** Start Supplied data **

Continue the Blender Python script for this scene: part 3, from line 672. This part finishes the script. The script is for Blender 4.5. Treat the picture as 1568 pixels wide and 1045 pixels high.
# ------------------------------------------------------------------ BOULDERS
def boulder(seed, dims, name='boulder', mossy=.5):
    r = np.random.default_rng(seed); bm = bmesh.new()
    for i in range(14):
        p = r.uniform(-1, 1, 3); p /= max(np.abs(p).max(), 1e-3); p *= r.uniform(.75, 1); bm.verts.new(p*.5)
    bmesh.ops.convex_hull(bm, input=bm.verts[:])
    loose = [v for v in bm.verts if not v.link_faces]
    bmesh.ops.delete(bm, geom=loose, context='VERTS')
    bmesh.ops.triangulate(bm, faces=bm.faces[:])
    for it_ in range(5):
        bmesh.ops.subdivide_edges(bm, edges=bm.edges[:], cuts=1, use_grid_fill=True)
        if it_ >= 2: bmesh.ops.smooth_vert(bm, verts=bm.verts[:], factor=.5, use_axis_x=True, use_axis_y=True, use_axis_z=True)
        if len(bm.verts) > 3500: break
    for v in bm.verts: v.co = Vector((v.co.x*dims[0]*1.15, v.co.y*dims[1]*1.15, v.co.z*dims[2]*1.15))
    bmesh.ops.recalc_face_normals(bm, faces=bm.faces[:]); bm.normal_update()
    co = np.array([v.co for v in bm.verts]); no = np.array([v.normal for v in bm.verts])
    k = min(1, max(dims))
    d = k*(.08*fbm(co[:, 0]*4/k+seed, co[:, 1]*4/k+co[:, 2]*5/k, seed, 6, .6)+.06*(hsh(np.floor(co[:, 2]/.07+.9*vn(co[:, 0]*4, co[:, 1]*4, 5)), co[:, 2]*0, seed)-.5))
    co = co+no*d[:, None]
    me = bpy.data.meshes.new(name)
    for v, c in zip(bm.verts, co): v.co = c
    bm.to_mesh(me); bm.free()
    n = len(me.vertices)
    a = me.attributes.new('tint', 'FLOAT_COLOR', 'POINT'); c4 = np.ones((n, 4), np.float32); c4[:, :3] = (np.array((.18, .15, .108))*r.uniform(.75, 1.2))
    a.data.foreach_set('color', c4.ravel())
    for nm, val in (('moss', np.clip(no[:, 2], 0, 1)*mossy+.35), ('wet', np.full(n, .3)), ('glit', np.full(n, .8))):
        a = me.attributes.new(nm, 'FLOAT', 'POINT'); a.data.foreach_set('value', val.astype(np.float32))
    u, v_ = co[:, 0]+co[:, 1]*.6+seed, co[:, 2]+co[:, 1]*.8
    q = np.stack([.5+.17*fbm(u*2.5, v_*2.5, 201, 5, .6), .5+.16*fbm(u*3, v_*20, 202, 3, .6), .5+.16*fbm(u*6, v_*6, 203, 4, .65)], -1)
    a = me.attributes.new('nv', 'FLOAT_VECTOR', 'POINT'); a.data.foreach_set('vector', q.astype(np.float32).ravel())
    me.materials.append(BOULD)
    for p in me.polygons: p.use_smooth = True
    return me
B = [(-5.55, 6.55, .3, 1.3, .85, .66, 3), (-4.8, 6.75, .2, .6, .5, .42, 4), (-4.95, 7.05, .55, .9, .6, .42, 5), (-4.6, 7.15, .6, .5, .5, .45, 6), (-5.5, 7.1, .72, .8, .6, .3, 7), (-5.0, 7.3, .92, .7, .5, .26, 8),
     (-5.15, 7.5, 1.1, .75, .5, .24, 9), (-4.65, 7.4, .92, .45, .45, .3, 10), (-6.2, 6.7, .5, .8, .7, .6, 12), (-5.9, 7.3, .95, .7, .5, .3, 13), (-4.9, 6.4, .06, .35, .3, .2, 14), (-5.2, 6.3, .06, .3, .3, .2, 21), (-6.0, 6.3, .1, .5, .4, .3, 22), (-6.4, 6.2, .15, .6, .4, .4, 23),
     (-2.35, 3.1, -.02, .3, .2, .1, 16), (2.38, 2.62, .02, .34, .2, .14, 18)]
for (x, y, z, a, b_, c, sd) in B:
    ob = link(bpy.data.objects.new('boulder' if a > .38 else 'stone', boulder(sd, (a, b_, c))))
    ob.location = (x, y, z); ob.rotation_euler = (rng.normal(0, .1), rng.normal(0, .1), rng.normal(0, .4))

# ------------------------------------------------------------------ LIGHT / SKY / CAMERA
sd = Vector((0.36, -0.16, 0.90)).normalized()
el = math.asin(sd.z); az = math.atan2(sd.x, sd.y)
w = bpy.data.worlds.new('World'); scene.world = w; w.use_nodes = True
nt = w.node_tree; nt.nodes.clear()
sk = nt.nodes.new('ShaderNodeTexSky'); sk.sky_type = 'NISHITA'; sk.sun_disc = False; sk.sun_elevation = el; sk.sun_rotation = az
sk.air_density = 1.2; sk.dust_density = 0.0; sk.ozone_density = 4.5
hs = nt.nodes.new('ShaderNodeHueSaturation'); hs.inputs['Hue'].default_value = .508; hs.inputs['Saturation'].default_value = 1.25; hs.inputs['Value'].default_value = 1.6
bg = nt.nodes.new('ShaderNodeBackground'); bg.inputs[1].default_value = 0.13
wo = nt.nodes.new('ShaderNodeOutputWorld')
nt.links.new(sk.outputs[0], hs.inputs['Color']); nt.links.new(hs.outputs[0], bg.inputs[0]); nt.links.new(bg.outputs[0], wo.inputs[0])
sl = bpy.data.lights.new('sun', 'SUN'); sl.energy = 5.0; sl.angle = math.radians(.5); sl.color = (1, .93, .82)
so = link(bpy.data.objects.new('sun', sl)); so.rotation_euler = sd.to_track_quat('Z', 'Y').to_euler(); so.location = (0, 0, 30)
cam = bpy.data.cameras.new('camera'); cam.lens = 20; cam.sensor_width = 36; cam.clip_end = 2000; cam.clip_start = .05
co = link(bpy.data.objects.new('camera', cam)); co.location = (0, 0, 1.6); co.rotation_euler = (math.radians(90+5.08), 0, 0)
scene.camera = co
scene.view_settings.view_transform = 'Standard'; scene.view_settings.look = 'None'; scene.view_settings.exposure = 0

** End Supplied data **

> Written problem:
Write the whole listing out again. Keep every line exactly as it is.

> Answer to this problem:
Continue the Blender Python script for this scene: part 3, from line 672. This part finishes the script. The script is for Blender 4.5. Treat the picture as 1568 pixels wide and 1045 pixels high.
# ------------------------------------------------------------------ BOULDERS
def boulder(seed, dims, name='boulder', mossy=.5):
    r = np.random.default_rng(seed); bm = bmesh.new()
    for i in range(14):
        p = r.uniform(-1, 1, 3); p /= max(np.abs(p).max(), 1e-3); p *= r.uniform(.75, 1); bm.verts.new(p*.5)
    bmesh.ops.convex_hull(bm, input=bm.verts[:])
    loose = [v for v in bm.verts if not v.link_faces]
    bmesh.ops.delete(bm, geom=loose, context='VERTS')
    bmesh.ops.triangulate(bm, faces=bm.faces[:])
    for it_ in range(5):
        bmesh.ops.subdivide_edges(bm, edges=bm.edges[:], cuts=1, use_grid_fill=True)
        if it_ >= 2: bmesh.ops.smooth_vert(bm, verts=bm.verts[:], factor=.5, use_axis_x=True, use_axis_y=True, use_axis_z=True)
        if len(bm.verts) > 3500: break
    for v in bm.verts: v.co = Vector((v.co.x*dims[0]*1.15, v.co.y*dims[1]*1.15, v.co.z*dims[2]*1.15))
    bmesh.ops.recalc_face_normals(bm, faces=bm.faces[:]); bm.normal_update()
    co = np.array([v.co for v in bm.verts]); no = np.array([v.normal for v in bm.verts])
    k = min(1, max(dims))
    d = k*(.08*fbm(co[:, 0]*4/k+seed, co[:, 1]*4/k+co[:, 2]*5/k, seed, 6, .6)+.06*(hsh(np.floor(co[:, 2]/.07+.9*vn(co[:, 0]*4, co[:, 1]*4, 5)), co[:, 2]*0, seed)-.5))
    co = co+no*d[:, None]
    me = bpy.data.meshes.new(name)
    for v, c in zip(bm.verts, co): v.co = c
    bm.to_mesh(me); bm.free()
    n = len(me.vertices)
    a = me.attributes.new('tint', 'FLOAT_COLOR', 'POINT'); c4 = np.ones((n, 4), np.float32); c4[:, :3] = (np.array((.18, .15, .108))*r.uniform(.75, 1.2))
    a.data.foreach_set('color', c4.ravel())
    for nm, val in (('moss', np.clip(no[:, 2], 0, 1)*mossy+.35), ('wet', np.full(n, .3)), ('glit', np.full(n, .8))):
        a = me.attributes.new(nm, 'FLOAT', 'POINT'); a.data.foreach_set('value', val.astype(np.float32))
    u, v_ = co[:, 0]+co[:, 1]*.6+seed, co[:, 2]+co[:, 1]*.8
    q = np.stack([.5+.17*fbm(u*2.5, v_*2.5, 201, 5, .6), .5+.16*fbm(u*3, v_*20, 202, 3, .6), .5+.16*fbm(u*6, v_*6, 203, 4, .65)], -1)
    a = me.attributes.new('nv', 'FLOAT_VECTOR', 'POINT'); a.data.foreach_set('vector', q.astype(np.float32).ravel())
    me.materials.append(BOULD)
    for p in me.polygons: p.use_smooth = True
    return me
B = [(-5.55, 6.55, .3, 1.3, .85, .66, 3), (-4.8, 6.75, .2, .6, .5, .42, 4), (-4.95, 7.05, .55, .9, .6, .42, 5), (-4.6, 7.15, .6, .5, .5, .45, 6), (-5.5, 7.1, .72, .8, .6, .3, 7), (-5.0, 7.3, .92, .7, .5, .26, 8),
     (-5.15, 7.5, 1.1, .75, .5, .24, 9), (-4.65, 7.4, .92, .45, .45, .3, 10), (-6.2, 6.7, .5, .8, .7, .6, 12), (-5.9, 7.3, .95, .7, .5, .3, 13), (-4.9, 6.4, .06, .35, .3, .2, 14), (-5.2, 6.3, .06, .3, .3, .2, 21), (-6.0, 6.3, .1, .5, .4, .3, 22), (-6.4, 6.2, .15, .6, .4, .4, 23),
     (-2.35, 3.1, -.02, .3, .2, .1, 16), (2.38, 2.62, .02, .34, .2, .14, 18)]
for (x, y, z, a, b_, c, sd) in B:
    ob = link(bpy.data.objects.new('boulder' if a > .38 else 'stone', boulder(sd, (a, b_, c))))
    ob.location = (x, y, z); ob.rotation_euler = (rng.normal(0, .1), rng.normal(0, .1), rng.normal(0, .4))

# ------------------------------------------------------------------ LIGHT / SKY / CAMERA
sd = Vector((0.36, -0.16, 0.90)).normalized()
el = math.asin(sd.z); az = math.atan2(sd.x, sd.y)
w = bpy.data.worlds.new('World'); scene.world = w; w.use_nodes = True
nt = w.node_tree; nt.nodes.clear()
sk = nt.nodes.new('ShaderNodeTexSky'); sk.sky_type = 'NISHITA'; sk.sun_disc = False; sk.sun_elevation = el; sk.sun_rotation = az
sk.air_density = 1.2; sk.dust_density = 0.0; sk.ozone_density = 4.5
hs = nt.nodes.new('ShaderNodeHueSaturation'); hs.inputs['Hue'].default_value = .508; hs.inputs['Saturation'].default_value = 1.25; hs.inputs['Value'].default_value = 1.6
bg = nt.nodes.new('ShaderNodeBackground'); bg.inputs[1].default_value = 0.13
wo = nt.nodes.new('ShaderNodeOutputWorld')
nt.links.new(sk.outputs[0], hs.inputs['Color']); nt.links.new(hs.outputs[0], bg.inputs[0]); nt.links.new(bg.outputs[0], wo.inputs[0])
sl = bpy.data.lights.new('sun', 'SUN'); sl.energy = 5.0; sl.angle = math.radians(.5); sl.color = (1, .93, .82)
so = link(bpy.data.objects.new('sun', sl)); so.rotation_euler = sd.to_track_quat('Z', 'Y').to_euler(); so.location = (0, 0, 30)
cam = bpy.data.cameras.new('camera'); cam.lens = 20; cam.sensor_width = 36; cam.clip_end = 2000; cam.clip_start = .05
co = link(bpy.data.objects.new('camera', cam)); co.location = (0, 0, 1.6); co.rotation_euler = (math.radians(90+5.08), 0, 0)
scene.camera = co
scene.view_settings.view_transform = 'Standard'; scene.view_settings.look = 'None'; scene.view_settings.exposure = 0